The Indenture permits, with certain exceptions as therein provided, the amendment thereof and the modification of the rights and obligations of the Company and the rights of the Holders of the Securities of each series to be affected under the Indenture at any time by the Company and the Trustee with the consent of the Holders of a majority in principal amount of the Securities at the time Outstanding of each series to be affected.
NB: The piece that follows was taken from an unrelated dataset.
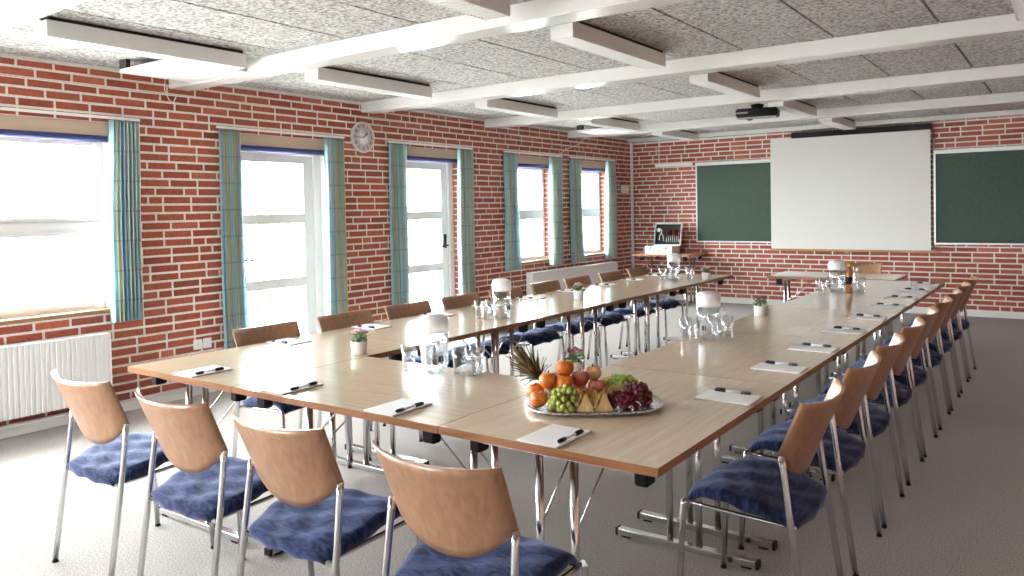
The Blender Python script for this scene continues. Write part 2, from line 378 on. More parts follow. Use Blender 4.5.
def curtain(y0, y1, z0, z1, label, inward, flare=0, rnd=0):
    """pleated cloth hanging on its rail; 'inward' is the side that turns into the window"""
    n = 90; m = 14; mb = MB(); w = y1-y0; k = 8; R = random.Random(rnd)
    ph = [R.uniform(0, 6) for _ in range(4)]
    for side in (0, 1):
        for j in range(m+1):
            t = j/m; z = z1+(z0-z1)*t
            for i in range(n+1):
                u = i/n; amp = .023+.010*t
                x = .055+amp*math.sin(2*PI*k*u+ph[0]+.5*math.sin(ph[1]+3*t))+.006*math.sin(5*u+4*t+ph[2])+side*.003
                y = y0+w*u+(flare*t*(u-.0) if inward > 0 else flare*t*(u-1))+.004*math.sin(6*t+ph[3])
                mb.v.append((x, y, z))
    S = (n+1)*(m+1)
    for side in (0, 1):
        for j in range(m):
            for i in range(n):
                a = side*S+j*(n+1)+i; mb.face((a, a+1, a+n+2, a+n+1), 0, True)
    for j in range(m):
        for i in (0, n): a = j*(n+1)+i; mb.face((a, a+n+1, a+n+1+S, a+S), 0, True)
    for i in range(n):
        for j in (0, m): a = j*(n+1)+i; mb.face((a, a+1, a+1+S, a+S), 0, True)
    o = mb.build('curtain', m_cloth, loc=(XL, 0, 0), clean=False)
    me = o.data; uvl = me.uv_layers.new(name='UVMap')
    for lp in me.loops:
        vi = lp.vertex_index % S; uvl.data[lp.index].uv = ((vi % (n+1))/n*w*1.6/.26, (vi//(n+1))/m*(z1-z0)/.22)
    tag(o, label, 'curtain', 'striped curtains along the window wall'); o.scale.y = .9905; return o
zr = 2.165
curt = [(2.98, 3.2, .68, 'window_1', 'right', -1, .03), (3.885, 4.085, .05, 'door_1', 'left', 1, .03), (5.02, 5.26, .05, 'door_1', 'right', -1, -.0),
        (5.885, 6.12, .05, 'door_2', 'left', 1, -.0), (7.0, 7.25, .05, 'door_2', 'right', -1, -.0), (7.925, 8.17, .70, 'window_2', 'left', 1, .05),
        (8.97, 9.25, .70, 'window_2', 'right', -1, .03), (9.50, 9.755, .70, 'window_3', 'left', 1, .06), (10.54, 10.80, .70, 'window_3', 'right', -1, .04)]
for i, (a, b, c, w, s, inn, fl) in enumerate(curt):
    curtain(a, b, c, zr, 'blue-green striped curtain at the %s side of %s' % (s, WHERE[w]), inn, fl, i)
for nm, a, b in (('window_1', .9, 3.18), ('door_1', 3.83, 5.22), ('door_2', 5.81, 7.20), ('window_2', 7.83, 9.19), ('window_3', 9.39, 10.73)):
    e = empty('curtain_rail', (XL, a, zr+.005), label='thin white curtain rail above '+WHERE[nm], cat='curtain rail')
    MB().box((.047, 0, 0), (.063, b-a, .02)).build('rail', m_white, e, bevel=.002)
    mb = MB()
    for q in (.06, (b-a)/2, b-a-.07): mb.box((.004, q, .002), (.047, q+.015, .016))
    mb.build('bracket', m_white, e)

# ------------------------------------------------------------------ radiators, sockets, pipe and wall things
def radiator(y0, y1, z0, z1, label, depth=.11, ribs=True):
    e = empty('radiator', (XL+.035, y0, z0), label=label, cat='radiator'); w = y1-y0; h = z1-z0
    mb = MB()
    if ribs:   # corrugated front panel
        n = int(w/.0333); pts = []
        for i in range(n):
            y = i*w/n; d = w/n; pts += [(y, 0), (y+d*.55, 0), (y+d*.68, -.008), (y+d*.87, -.008)]
        pts.append((w, 0)); b0 = len(mb.v)
        for z in (0, h):
            for y, x in pts: mb.v.append((depth+x, y, z))
            for y, x in pts: mb.v.append((depth+x-.012, y, z))
        P_ = len(pts)
        for i in range(P_-1):
            mb.face((b0+i, b0+i+1, b0+2*P_+i+1, b0+2*P_+i)); mb.face((b0+P_+i, b0+P_+i+1, b0+3*P_+i+1, b0+3*P_+i))
            for q in (0, 2*P_): mb.face((b0+q+i, b0+q+i+1, b0+q+P_+i+1, b0+q+P_+i))
    else: mb.box((depth-.014, 0, 0), (depth, w, h))
    mb.build('front_panel', m_rad, e, clean=False)
    MB().box((.0, .004, .01), (.014, w-.004, h-.01)).build('rear_panel', m_rad, e, bevel=.003)
    mb = MB(); mb.box((0.0, -.004, 0), (depth+.003, .0, h)); mb.box((.0, w, 0), (depth+.003, w+.004, h)); mb.build('side_cover', m_rad, e)
    mb = MB(); mb.box((.0, 0, h), (depth+.004, .02, h+.006)); mb.box((0, w-.02, h), (depth+.004, w, h+.006))
    for i in range(int(w/.03)): mb.box((.014, .02+i*.03, h), (depth-.012, .024+i*.03, h+.004))
    mb.box((depth-.014, .02, h), (depth+.004, w-.02, h+.006)); mb.box((.0, .02, h), (.014, w-.02, h+.006)); mb.build('top_grille', m_rad, e)
    mb = MB()
    for q in (.15, w-.15): mb.tube([(.05, q, 0), (.05, q, -.048), (-.02, q, -.048)], .007, 8)
    mb.build('pipe_connector', m_rad, e)
radiator(.9, 2.865, .145, .615, 'long ribbed white radiator below the large left window')
radiator(8.30, 10.60, .14, .635, 'long smooth white radiator below the two narrow windows', .10, False)
tag(MB().tube([(XL+.05, YF+.1, .082), (XL+.05, 3.9, .082)], .011, 10).build('heating_pipe', m_rad), 'white heating pipe running low along the wall under the ribbed radiator', 'pipe')
e = empty('wall_socket', (XL+.004, 3.60, .37), label='white double power socket low on the brick wall', cat='socket')
for k in (0, 1):
    MB().box((0, k*.085, 0), (.012, k*.085+.075, .08)).build('socket_plate', m_white, e, bevel=.003)
    mb = MB(); mb.lathe([(.018, 0), (.018, .004)], 14); o = mb.build('socket_insert', m_pot, e); o.rotation_euler = (0, PI/2, 0); o.location = (.012, k*.085+.037, .04)
# vertical conduit in the corner and horizontal one along the top of the back wall
tag(MB().box((XL+.0, YB-.085, .09), (XL+.04, YB-.045, 2.49)).build('trim_4', m_paint, bevel=.003), kind='structure')
tag(MB().box((XL+.05, YB-.02, 2.465), (-3.6, YB-.004, 2.492)).build('trim_5', m_paint), kind='structure')
tag(MB().tube([(XL+.012, YF+.2, 2.40)]+[(XL+.012+.002*math.sin(i), YF+.2+i*.45, 2.40+.004*math.sin(i*2.1)) for i in range(1, 29)], .0035, 6).build('wall_cable', m_white), 'thin white cable running along the brick wall above the windows', 'cable')
tag(MB().tube([(XL+.03, 3.41, 2.53), (XL+.03, 3.40, 2.44), (XL+.04, 3.43, 2.36), (XL+.03, 3.47, 2.34), (XL+.03, 3.50, 2.40)], .004, 6).build('blind_cord', m_lid), 'short pale cord dangling from the end of the ceiling beam', 'cord')
tag(MB().tube([(XL+.02, 9.1, 2.18), (XL+.03, 9.35, 2.29), (XL+.03, 9.7, 2.38), (XL+.04, 9.9, 2.50)], .005, 6).build('loose_cable', m_white), 'loose white cable rising aslant over the narrow windows', 'cable')
e = empty('wall_thermostat', (XL+.004, 10.99, 1.69), label='small white control box on the brick wall beside the corner', cat='control box')
MB().box((0, 0, 0), (.05, .19, .11)).build('housing', m_white, e, bevel=.006); MB().tube([(.02, .08, 0), (.03, .08, -.03), (.02, .05, -.05)], .006, 8).build('sensor_stub', m_grey, e)
MB().tube([(.02, 0, .06), (.02, -.06, .05), (.01, -.09, .09)], .005, 8).build('cable_tail', m_white, e)
e = empty('board_lamp', (-5.26, 11.2, 2.10), label='slim white lamp bar hanging left of the green board', cat='lamp')
MB().box((0, -.03, -.02), (.60, .03, .02)).build('lamp_bar', m_white, e, bevel=.006); MB().tube([(.06, 0, .02), (.06, 0, .40)], .006, 8).build('hanging_rod', m_white, e)
# clock
def text_mesh(s, size, m, parent, loc, rot, name='numeral', depth=.0008):
    cu = bpy.data.curves.new('t', 'FONT'); cu.body = s; cu.size = size; cu.align_x = 'CENTER'; cu.align_y = 'CENTER'; cu.extrude = depth
    t = bpy.data.objects.new('t', cu); C.objects.link(t); dg = bpy.context.evaluated_depsgraph_get()
    me = bpy.data.meshes.new_from_object(t.evaluated_get(dg)); bpy.data.objects.remove(t)
    me.materials.clear(); me.materials.append(m)
    o = bpy.data.objects.new(name, me); C.objects.link(o); o.parent = parent; o.location = loc; o.rotation_euler = rot; return o
e = empty('wall_clock', (XL+.004, 5.50, 2.205), label='round white wall clock on the brick pier between the doors', cat='clock')
m_dial = mat('clock_ring', (.60, .56, .58), .5)
ro = (PI/2, 0, PI/2)
mb = MB(); mb.lathe([(.152, 0), (.156, .012), (.152, .024), (.142, .026), (.141, .020)], 48); o = mb.build('clock_case', m_white, e); o.rotation_euler = (0, PI/2, 0)
mb = MB(); mb.lathe([(.141, .018), (.141, .021), (.078, .021)], 48); mb.lathe([(.078, .0215), (.0001, .022)], 40, mi=1); o = mb.build('dial', [m_dial, m_paper], e); o.rotation_euler = (0, PI/2, 0)
for h in range(1, 13):
    a = h*PI/6; text_mesh(str(h), .038, m_black, e, (.0225, -math.sin(a)*-.112, math.cos(a)*.112), ro)
def hand(a, l, w, name):
    mb = MB(); mb.box((.0, -w, -.015), (.0012, w, l)); o = mb.build(name, m_black, e); o.location = (.024, 0, 0); o.rotation_euler = (-a, 0, 0)
hand(math.radians(52), .068, .004, 'hour_hand'); hand(math.radians(270), .092, .003, 'minute_hand')

# ------------------------------------------------------------------ back wall boards, screen, projector
def board(x0, x1, label):
    e = empty('green_board', (x0, YB-.035, .91), label=label, cat='board'); w = x1-x0; h = 1.185
    MB().box((0.02, 0.005, .02), (w-.02, .02, h-.02)).build('board_surface', m_green, e)
    mb = MB(); mb.box((0, -.004, 0), (.02, .022, h)); mb.box((w-.02, -.004, 0), (w, .022, h)); mb.box((.02, -.004, 0), (w-.02, .022, .02)); mb.box((.02, -.004, h-.02), (w-.02, .022, h)); mb.build('board_frame', m_alu, e, bevel=.002)
    MB().box((-.0, -.02, h), (w, .015, h+.03)).build('top_rail', m_white, e, bevel=.002)
board(-4.685, -3.40, 'green board in a white frame left of the projection screen')
board(-1.45, 1.2, 'dark green board right of the projection screen')
e = empty('projection_screen', (-3.53, YB-.075, .80), label='large pulled-down white projection screen on the back wall', cat='screen')
MB().box((0, 0, .03), (2.05, .003, 1.60)).build('screen_cloth', m_screen, e)
MB().box((-.02, -.012, 0), (2.12, .014, .028)).build('bottom_batten', m_ledge, e, bevel=.004)
MB().box((.3, -.03, 1.592), (2.07, .05, 1.672)).build('roller_case', m_black, e, bevel=.006)
MB().box((2.062, .02, .0), (2.072, .04, 1.58)).build('guide_strip', m_sillw, e)
mb = MB(); mb.box((1.0, -.02, -.02), (1.06, .0, .01)); mb.build('pull_tab', m_grey, e)
e = empty('projector', (-2.61, 7.98, 2.38), rz=math.radians(12), label='black ceiling-mounted projector hanging beyond the third beam', cat='projector')
mb = MB(); mb.poly([(-.2, -.13), (-.06, -.15), (.2, -.12), (.21, .1), (.1, .14), (-.18, .12)], -.03, .055); mb.build('housing', m_black, e, bevel=.012)
mb = MB(); mb.lathe([(.045, 0), (.045, .05), (.038, .055), (.036, .02), (.0001, .02)], 20); o = mb.build('lens', m_black, e); o.rotation_euler = (PI/2, 0, 0); o.location = (-.1, .17, .01); o.rotation_euler = (-PI/2, 0, 0)
MB().tube([(0, 0, .055), (0, 0, .17)], .03, 14).build('mount_pole', m_black, e); MB().lathe([(.07, .10), (.05, .06), (.03, .05)], 16).build('mount_plate', m_black, e)
mb = MB(); mb.box((-.19, -.153, .0), (-.08, -.146, .018)); mb.box((-.20, -.10, -.032), (.18, .08, -.028)); mb.build('vent_panel', m_grey, e)

# ceiling lamps
def lamp_proto():
    e = empty('ceiling_lamp'); w, l = .155, 1.26
    mb = MB(); mb.box((0, 0, .0), (.006, l, .092)); mb.box((w-.006, 0, .0), (w, l, .092)); mb.box((.006, 0, 0), (w-.006, .006, .092)); mb.box((.006, l-.006, 0), (w-.006, l, .092)); mb.box((.006, .006, .084), (w-.006, l-.006, .092))
    mb.build('housing', m_paint, e, bevel=.002)
    d = MB(); d.box((.006, .006, .004), (w-.006, l-.006, .008))
    for i in range(42): d.box((.008, .012+i*.0295, -.002), (w-.008, .016+i*.0295, .004))
    d.build('louvre', m_lid, e)
    mb = MB(); mb.box((.045, .02, .092), (w-.012, l-.02, .112))  # mount drawn as one long dark strip standing in for the shadow gap
    mb.build('shadow_gap_strip', m_dark, e)
    return e
LP = lamp_proto(); KIDS[LP.name] = list(LP.children); first = True
rows = ((-4.655, 'window-side row', (0, 1, 2, 3, 4)), (-2.475, 'middle row', (0, 1, 2, 3, 4)), (-.245, 'right-hand row', (1, 2)))
BAYS = ['before the nearest full beam', 'between first and second full beams', 'between second and third full beams', 'between third and fourth full beams', 'in the last bay']
for x, rn, ks in rows:
    for k in ks:
        y = BE[k+2]+.18+(.24 if k < 3 else .20)
        o = LP if first else copy_tree(LP); first = False
        if k == 0: y = 2.0
        xf(o, x, y, 2.437); tag(o, 'narrow white ceiling lamp of the %s, %s' % (rn, BAYS[k]), 'lamp', 'ceiling lamps')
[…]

The Indenture also contains provisions permitting the Holders of a majority in principal amount of the Securities of each series at the time Outstanding, on behalf of the Holders of all Securities of such series, to waive compliance by the Company with certain provisions of the Indenture and certain past defaults under the Indenture and their consequences.  Any such consent or waiver by the Holder of this Security shall be conclusive and binding upon such Holder and upon all future Holders of this Security and of any Security issued upon the registration of transfer hereof or in exchange herefor or in lieu hereof, whether or not notation of such consent or waiver is made upon this Security.

 

No reference herein to the Indenture and no provision of this Security or of the Indenture shall alter or impair the obligation of the Company, which is absolute and unconditional, to pay the principal of, premium (if any) and interest on this Security at the times, place and rate, and in the coin or currency, herein prescribed.

 

As provided in the Indenture and subject to certain limitations therein set forth, the transfer of this Security is registrable in the security register, upon surrender of this Security for registration of transfer at the office or agency of the Company in any place where the principal of, premium (if any) and interest on this Security are payable, duly endorsed by, or accompanied

 



 

by a written instrument of transfer in form satisfactory to the Company and the Registrar duly executed by, the Holder hereof or his attorney duly authorized in writing, and thereupon one or more new Securities of like tenor, of authorized denominations and for the same aggregate principal amount, will be issued to the designated transferee or transferees.

 

The Securities are issuable only in fully registered form without coupons in minimum denominations of $2,000 and integral multiples of $1,000 in excess thereof.  As provided in the Indenture and subject to certain limitations therein set forth, Securities are exchangeable for a like aggregate principal amount of Securities of like tenor of a different authorized denomination, as requested by the Holder surrendering the same.

 

No service charge shall be made for any such registration of transfer or exchange or redemption of the Securities, but the Company may require payment of a sum sufficient to cover any tax or other governmental charge payable in connection therewith.

 

Prior to due presentment of this Security for registration of transfer, the Company, the Trustee and any agent of the Company or the Trustee may treat the Person in whose name this Security is registered as the owner hereof for all purposes, whether or not this Security be overdue, and neither the Company, the Trustee nor any such agent shall be affected by notice to the contrary.

 

Capitalized terms used and not otherwise defined in this Security shall have the meanings assigned to them in the Indenture.